Thursday, February 16, 2017

Review: Patternmaster by Octavia Butler (1976)

The time is millennia in the future. The place is unnamed. (Although the flashy back cover of my copy proclaims ONCE THIS LAND WAS SOUTHERN CALIFORNIA, it’s not explicit in the book, and I’m more comfortable with the text’s assumption that our current geographic definitions are long gone.

Homo sapiens have evolved into three species: Patternists, mutes, and Clayarks. Patternists are the ruling elite, who possess powerful telepathic abilities and constantly vie for power. Mutes are humans just like you and me, who work hard, express themselves through ritual, and rely on their Patternist masters for protection. Clayarks are savage, gun-wielding mutants who constantly raid Patternist territory. Into this harsh world are united Coransee and Teray, blood brothers and sons of the immensely powerful Patternmaster whose power controls the whole civilized world. As the younger and more naïve brother, Teray must use all his wits to retain his life and his freedom from Coransee, who with all his being craves becoming the next Patternmaster and will stop at nothing to destroy his younger brother if his ambition becomes threatened.

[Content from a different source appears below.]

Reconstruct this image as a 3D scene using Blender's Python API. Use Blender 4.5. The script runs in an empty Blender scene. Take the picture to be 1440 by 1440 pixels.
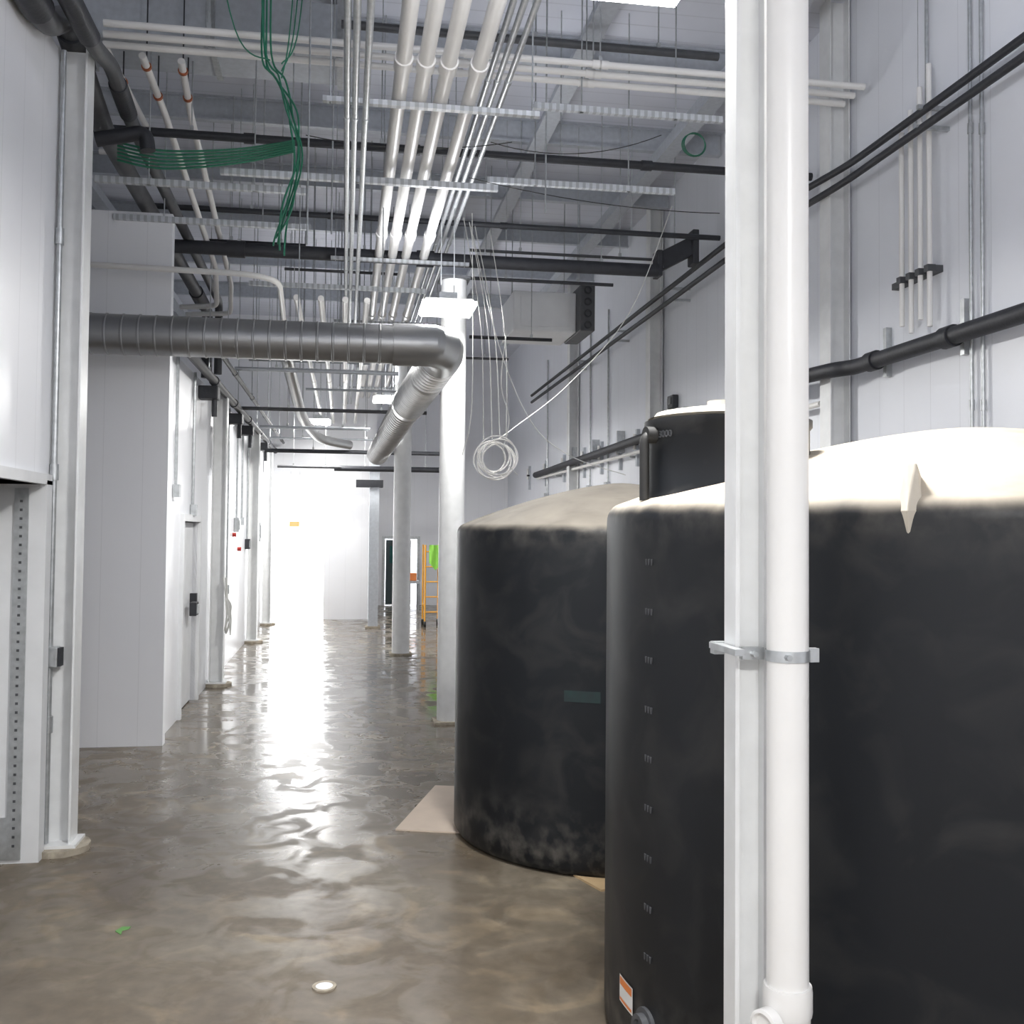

From the very beginning, I appreciate Butler’s ability to have us meet the book on its own terms. Although every fiber of the setting is science fiction, the plot begins on page one and doesn’t stop for lengthy explanations. Yet even the most outlandish concepts were not convoluted enough to send me back to reread previous sections for illumination. This is one of the most important goals when writing speculative fiction, and probably the most difficult to achieve. It takes many skills, especially good pacing and solid, intelligible creative concepts. All the core creative concepts of Patternmaster are contained my short summary above; the rest is detail.

The story is somewhat more tortuous. Again, I don’t normally judge a book by its cover, but the ‘70’s pulp sci-fi cover on my copy screams out in illustration and capital letters that the main conflict will be between Teray and Coransee. They meet as soon as enough exposition has happened, but after some initial squabbling, their feud is left waiting just offstage for many, many pages. This is a nice touch in that it kept me turning pages while also surprising me with the emergence of smaller woes and struggles that befall Teray for more or less the whole book.

Finally, of course, I have a word on the politics. Butler speaks as a black woman in 1970’s California to me as a white man in 2010’s New York about many issues which we bemoan continuing to live with, but which are actually timeless. Consider the political structure of this Southern California: a small, elite class controls a large, less powerful class, and the two live together to protect themselves from a third, alien class. This skeletal archetype, devoid of ideological context, is reflected all throughout human history on many scales, and through Patternmaster Butler presents that it will still be the basis for societal interaction thousands of years hence.


I can’t help but compare Octavia Butler with Ursula K. Le Guin, who was also writing paperback science fiction on the West Coast around the same time, and whom I know much better. To Butler’s credit, she is worthy company to Le Guin. Where a woman writes original science fiction about human nature and society, you’ll find me on board.